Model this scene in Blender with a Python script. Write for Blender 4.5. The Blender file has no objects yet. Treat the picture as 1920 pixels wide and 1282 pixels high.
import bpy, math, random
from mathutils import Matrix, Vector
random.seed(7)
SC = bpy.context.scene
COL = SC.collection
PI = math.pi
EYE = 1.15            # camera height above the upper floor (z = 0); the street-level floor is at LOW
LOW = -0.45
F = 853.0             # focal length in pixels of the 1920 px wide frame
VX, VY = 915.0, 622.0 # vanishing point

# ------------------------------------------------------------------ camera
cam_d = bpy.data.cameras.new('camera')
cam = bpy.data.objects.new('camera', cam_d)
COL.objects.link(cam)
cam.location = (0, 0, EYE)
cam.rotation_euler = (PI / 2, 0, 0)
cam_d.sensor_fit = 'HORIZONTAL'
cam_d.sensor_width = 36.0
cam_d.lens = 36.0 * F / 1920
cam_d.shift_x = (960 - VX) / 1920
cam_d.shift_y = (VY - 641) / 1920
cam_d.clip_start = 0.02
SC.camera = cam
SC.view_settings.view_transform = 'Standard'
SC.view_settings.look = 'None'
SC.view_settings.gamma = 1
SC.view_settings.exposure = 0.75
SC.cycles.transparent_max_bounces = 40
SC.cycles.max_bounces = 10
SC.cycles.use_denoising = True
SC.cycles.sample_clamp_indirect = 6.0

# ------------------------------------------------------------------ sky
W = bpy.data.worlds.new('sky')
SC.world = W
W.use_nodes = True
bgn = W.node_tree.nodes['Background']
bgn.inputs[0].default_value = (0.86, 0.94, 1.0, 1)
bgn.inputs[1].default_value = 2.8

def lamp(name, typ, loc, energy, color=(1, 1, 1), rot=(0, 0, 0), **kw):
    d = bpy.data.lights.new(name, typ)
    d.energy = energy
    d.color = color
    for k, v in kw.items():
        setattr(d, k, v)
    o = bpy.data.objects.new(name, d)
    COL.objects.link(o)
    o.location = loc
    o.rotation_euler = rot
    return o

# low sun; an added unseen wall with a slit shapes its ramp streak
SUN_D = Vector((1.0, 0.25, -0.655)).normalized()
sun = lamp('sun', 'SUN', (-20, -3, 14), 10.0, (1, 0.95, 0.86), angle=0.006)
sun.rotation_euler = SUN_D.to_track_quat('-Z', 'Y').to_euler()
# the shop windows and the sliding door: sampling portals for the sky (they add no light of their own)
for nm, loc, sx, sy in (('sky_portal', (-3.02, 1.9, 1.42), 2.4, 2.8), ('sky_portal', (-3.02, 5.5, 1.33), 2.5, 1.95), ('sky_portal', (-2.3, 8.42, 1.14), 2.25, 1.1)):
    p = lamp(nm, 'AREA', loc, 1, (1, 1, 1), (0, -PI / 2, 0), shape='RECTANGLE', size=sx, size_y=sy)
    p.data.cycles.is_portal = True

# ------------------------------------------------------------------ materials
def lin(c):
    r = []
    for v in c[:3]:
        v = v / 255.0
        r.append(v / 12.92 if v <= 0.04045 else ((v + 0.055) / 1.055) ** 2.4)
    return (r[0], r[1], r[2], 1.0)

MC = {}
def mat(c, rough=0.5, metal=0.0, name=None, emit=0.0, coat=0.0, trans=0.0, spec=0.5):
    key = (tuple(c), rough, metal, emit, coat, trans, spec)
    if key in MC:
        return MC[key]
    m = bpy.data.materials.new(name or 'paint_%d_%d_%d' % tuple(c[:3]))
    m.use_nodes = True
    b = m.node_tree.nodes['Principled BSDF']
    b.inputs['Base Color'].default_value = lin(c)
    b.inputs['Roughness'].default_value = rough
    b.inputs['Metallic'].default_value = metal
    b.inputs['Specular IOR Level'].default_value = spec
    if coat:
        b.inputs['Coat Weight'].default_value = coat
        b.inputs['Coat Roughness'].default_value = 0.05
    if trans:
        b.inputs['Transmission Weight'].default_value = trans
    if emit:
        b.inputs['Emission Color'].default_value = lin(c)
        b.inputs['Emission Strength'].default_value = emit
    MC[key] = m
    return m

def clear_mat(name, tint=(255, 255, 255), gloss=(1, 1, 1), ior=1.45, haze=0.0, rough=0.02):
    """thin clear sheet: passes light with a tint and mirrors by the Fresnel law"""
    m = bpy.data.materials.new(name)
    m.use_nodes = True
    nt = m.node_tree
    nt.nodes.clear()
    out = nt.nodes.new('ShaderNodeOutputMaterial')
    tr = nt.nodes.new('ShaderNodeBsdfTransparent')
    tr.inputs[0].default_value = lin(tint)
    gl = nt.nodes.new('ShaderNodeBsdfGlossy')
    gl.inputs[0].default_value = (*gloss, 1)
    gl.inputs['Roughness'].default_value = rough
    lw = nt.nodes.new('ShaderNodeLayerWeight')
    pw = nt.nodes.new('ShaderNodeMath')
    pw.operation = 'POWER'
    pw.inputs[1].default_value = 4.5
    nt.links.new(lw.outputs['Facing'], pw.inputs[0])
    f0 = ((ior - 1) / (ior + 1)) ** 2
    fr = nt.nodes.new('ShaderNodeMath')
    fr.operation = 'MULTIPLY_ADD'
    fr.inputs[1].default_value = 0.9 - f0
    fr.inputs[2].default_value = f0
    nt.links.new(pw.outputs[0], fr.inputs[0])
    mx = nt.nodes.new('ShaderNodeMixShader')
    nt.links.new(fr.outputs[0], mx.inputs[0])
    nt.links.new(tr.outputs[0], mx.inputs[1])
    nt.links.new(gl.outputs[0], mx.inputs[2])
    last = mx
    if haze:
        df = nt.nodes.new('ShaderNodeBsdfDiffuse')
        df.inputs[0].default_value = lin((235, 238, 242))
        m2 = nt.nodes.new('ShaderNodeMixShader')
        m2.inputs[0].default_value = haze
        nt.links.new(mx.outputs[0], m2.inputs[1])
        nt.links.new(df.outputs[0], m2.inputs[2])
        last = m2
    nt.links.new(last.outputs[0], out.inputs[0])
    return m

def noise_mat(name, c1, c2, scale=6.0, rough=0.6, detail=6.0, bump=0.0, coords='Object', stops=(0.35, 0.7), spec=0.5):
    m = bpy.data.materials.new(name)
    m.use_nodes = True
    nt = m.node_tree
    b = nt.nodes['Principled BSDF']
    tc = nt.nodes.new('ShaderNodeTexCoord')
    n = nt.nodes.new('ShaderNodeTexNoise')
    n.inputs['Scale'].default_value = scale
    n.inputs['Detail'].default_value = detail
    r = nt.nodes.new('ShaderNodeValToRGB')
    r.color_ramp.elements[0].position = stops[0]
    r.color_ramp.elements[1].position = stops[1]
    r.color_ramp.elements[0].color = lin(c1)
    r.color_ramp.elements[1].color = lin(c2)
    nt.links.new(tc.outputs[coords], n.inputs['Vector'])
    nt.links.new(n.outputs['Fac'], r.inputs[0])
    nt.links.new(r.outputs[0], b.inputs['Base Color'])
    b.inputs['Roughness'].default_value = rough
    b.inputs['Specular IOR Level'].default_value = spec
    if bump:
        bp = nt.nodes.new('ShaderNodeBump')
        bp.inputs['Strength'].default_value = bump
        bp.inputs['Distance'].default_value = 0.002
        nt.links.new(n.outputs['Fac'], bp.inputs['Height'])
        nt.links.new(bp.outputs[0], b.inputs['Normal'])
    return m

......

Copy the lines from the start of the data verbatim, stopping after the line containing "VX, VY = 915.0, 622.0 # vanishing point".

__Task response__
Model this scene in Blender with a Python script. Write for Blender 4.5. The Blender file has no objects yet. Treat the picture as 1920 pixels wide and 1282 pixels high.
import bpy, math, random
from mathutils import Matrix, Vector
random.seed(7)
SC = bpy.context.scene
COL = SC.collection
PI = math.pi
EYE = 1.15            # camera height above the upper floor (z = 0); the street-level floor is at LOW
LOW = -0.45
F = 853.0             # focal length in pixels of the 1920 px wide frame
VX, VY = 915.0, 622.0 # vanishing point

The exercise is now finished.